Suas cortes fantoches podem ocultar evidências em nome da segurança nacional, criar suas próprias regras, considerar um acusado culpado mesmo que um terço dos oficiais não concordem e executar o estrangeiro sem direito a revisão do processo por qualquer tribunal civil.
O braço judiciário e um júri independente não ficam mais entre o governo e o acusado. No lugar desses freios e contrapesos, centrais nesse sistema legal, não-cidadãos enfrentam um Poder Executivo que se tornou investigador, advogado de acusação, juiz, júri, carcereiro e carrasco. Em um toque orwelliano [referência ao escritor George Orwell, autor de 1984", a ordem executiva de Bush chama essa abominação em estilo soviético de "um julgamento completo e justo".
Em que base legal se sustenta esse César?

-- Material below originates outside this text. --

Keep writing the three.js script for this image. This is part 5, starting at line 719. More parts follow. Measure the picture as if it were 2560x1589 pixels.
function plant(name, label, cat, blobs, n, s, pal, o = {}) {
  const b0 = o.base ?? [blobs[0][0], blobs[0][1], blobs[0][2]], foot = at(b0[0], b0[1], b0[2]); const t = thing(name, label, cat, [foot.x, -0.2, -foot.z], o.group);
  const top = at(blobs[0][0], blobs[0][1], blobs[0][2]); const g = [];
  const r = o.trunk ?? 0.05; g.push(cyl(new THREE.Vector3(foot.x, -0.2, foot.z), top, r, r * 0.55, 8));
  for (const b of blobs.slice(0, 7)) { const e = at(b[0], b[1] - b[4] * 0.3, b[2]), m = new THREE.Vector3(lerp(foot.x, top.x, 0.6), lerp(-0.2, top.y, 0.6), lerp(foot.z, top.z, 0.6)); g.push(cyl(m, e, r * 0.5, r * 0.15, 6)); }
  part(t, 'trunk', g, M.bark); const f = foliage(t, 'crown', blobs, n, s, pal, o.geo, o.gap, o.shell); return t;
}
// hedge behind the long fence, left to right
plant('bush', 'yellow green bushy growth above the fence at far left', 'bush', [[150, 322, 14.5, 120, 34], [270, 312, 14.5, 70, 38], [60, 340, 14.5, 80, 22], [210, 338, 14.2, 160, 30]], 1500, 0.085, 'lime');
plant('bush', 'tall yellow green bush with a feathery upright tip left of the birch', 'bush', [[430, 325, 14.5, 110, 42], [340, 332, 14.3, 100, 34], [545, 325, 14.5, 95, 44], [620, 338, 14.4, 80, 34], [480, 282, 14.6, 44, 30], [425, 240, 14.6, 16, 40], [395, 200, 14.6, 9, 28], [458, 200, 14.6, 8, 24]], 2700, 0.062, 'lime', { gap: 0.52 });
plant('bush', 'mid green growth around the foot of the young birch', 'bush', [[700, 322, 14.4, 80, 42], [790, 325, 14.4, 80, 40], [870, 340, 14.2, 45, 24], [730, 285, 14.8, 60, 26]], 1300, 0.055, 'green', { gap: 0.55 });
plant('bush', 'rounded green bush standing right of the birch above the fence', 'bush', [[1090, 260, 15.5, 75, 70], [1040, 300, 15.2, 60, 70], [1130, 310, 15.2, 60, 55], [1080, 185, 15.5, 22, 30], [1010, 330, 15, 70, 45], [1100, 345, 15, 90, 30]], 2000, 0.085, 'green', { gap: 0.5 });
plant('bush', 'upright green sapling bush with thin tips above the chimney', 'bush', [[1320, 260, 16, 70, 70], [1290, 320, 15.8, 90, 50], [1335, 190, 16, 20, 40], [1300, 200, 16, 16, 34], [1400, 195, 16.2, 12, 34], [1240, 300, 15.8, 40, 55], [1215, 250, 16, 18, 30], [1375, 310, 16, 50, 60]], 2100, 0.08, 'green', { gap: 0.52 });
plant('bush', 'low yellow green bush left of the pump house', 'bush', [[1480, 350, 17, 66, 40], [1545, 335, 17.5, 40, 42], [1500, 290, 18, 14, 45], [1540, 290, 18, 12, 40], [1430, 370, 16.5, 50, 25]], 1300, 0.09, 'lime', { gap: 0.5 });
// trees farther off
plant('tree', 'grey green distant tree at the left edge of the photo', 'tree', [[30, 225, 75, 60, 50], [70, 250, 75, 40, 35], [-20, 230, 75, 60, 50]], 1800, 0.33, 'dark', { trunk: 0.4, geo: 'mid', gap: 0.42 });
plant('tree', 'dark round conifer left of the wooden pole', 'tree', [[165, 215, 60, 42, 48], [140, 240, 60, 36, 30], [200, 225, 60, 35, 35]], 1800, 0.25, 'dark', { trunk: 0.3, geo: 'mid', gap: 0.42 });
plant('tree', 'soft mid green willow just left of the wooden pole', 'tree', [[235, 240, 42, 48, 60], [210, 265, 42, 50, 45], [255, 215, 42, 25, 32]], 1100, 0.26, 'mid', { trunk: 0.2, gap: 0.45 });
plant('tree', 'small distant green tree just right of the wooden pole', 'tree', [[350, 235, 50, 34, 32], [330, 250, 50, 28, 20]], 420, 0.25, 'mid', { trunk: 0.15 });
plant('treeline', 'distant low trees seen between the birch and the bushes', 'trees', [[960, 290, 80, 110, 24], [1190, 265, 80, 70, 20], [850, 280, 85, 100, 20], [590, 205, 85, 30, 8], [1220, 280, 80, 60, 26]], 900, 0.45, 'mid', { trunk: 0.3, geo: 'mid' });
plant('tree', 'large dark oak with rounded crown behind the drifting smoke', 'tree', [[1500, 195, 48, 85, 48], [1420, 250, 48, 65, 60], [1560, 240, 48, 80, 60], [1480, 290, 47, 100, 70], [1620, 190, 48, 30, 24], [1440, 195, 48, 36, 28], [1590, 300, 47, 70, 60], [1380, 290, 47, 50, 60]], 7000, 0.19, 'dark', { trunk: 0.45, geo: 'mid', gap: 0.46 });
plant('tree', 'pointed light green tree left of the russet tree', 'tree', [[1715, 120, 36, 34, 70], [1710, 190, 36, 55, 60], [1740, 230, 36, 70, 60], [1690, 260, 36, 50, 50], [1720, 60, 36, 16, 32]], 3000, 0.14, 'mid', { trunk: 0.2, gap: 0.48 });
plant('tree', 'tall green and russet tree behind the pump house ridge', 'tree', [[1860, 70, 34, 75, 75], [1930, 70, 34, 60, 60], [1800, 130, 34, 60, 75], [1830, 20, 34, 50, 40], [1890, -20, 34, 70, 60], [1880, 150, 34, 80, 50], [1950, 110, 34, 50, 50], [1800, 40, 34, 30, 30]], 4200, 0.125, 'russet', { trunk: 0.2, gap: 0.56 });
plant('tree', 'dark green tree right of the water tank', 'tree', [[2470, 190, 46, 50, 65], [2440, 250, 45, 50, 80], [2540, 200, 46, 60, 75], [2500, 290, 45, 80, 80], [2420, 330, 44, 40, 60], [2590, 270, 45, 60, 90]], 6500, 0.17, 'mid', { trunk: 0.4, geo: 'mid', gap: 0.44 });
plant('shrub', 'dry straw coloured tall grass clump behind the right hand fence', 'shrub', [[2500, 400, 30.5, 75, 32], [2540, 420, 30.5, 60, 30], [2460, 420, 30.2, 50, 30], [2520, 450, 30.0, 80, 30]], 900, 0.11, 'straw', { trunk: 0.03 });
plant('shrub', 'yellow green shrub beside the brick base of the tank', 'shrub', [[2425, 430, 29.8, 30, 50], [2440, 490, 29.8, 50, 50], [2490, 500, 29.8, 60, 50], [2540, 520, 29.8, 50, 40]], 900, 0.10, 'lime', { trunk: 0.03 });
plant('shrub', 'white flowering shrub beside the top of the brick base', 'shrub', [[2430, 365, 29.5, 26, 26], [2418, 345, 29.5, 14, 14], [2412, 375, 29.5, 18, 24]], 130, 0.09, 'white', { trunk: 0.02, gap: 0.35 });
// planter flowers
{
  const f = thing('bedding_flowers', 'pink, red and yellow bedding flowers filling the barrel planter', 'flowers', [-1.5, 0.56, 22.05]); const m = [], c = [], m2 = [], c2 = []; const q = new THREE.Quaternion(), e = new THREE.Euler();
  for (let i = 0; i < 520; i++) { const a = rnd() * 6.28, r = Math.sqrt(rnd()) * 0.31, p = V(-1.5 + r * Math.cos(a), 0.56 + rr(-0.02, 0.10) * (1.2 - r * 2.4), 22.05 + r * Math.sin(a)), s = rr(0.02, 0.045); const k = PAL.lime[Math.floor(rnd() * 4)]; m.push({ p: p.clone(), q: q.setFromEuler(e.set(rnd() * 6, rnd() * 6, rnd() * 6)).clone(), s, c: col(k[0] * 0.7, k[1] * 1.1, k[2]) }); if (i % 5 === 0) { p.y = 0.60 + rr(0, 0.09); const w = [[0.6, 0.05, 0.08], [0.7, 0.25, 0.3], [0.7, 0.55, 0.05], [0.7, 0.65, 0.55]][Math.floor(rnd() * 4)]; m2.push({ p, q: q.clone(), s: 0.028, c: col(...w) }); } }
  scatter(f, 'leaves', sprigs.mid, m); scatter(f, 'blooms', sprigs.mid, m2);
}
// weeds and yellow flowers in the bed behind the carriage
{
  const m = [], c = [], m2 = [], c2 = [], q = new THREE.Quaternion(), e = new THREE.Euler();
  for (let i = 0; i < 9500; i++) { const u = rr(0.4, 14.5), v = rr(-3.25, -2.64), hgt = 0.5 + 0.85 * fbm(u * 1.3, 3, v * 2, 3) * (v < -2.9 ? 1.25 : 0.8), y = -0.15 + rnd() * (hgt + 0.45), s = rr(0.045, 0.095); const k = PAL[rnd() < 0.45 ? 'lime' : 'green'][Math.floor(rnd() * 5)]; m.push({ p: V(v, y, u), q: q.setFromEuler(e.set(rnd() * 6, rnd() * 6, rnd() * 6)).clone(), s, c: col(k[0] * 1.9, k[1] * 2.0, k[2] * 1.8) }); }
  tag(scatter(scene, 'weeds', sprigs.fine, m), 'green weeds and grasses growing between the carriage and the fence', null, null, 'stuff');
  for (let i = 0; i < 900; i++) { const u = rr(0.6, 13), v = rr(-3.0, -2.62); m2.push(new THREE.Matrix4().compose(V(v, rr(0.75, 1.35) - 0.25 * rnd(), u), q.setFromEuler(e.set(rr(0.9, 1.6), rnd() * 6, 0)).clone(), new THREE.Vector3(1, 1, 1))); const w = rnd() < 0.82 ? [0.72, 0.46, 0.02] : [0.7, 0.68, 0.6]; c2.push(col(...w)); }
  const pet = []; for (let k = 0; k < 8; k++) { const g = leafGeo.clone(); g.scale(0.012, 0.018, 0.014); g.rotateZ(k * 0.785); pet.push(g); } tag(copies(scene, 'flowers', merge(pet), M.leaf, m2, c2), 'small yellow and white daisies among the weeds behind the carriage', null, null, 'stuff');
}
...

Um precedente que a Casa Branca cita é a corte militar depois do assassinato de Lincoln. (Durante a Guerra Civil americana, Lincoln suspendeu o direito a habeas corpus; agora, a guerra contra o terror vai exigir aprisionamento ilegal?) Outro é o enforcamento, sentenciado por uma corte militar e aprovado pela Suprema Corte, de sabotadores alemães que chegaram aos EUA de submarino durante a Segunda Guerra Mundial.
Defensores das cortes fantoches de Bush dizem: "Você, tolerante com o terror, defensor dos procedimentos legais, sabe que há uma guerra ocorrendo? Você esqueceu as 5.000 pessoas mortas. Em uma emergência como essa, não são necessárias medidas de segurança extremas para salvar a vida de cidadãos? Se pisarmos nos pés de algumas pessoas, podemos pedir desculpas aos defensores dos direitos civis depois".
Esses são os argumentos dos falsos durões. Em um momento no qual até os liberais estão debatendo a ética da tortura de suspeitos -pesando o desgosto por barbarismo contra a necessidade de salvar vidas inocentes- é hora de iconoclastas conservadores e linha-duras de carteirinha defenderem os valores americanos.
Para lidar com uma emergência, é claro que algumas regras têm de ser afrouxadas. Uma rede de informações étnicas, juntando pessoas sem visto, ou o interrogatório de estudantes estrangeiros, no curto prazo, está no limite do tolerável.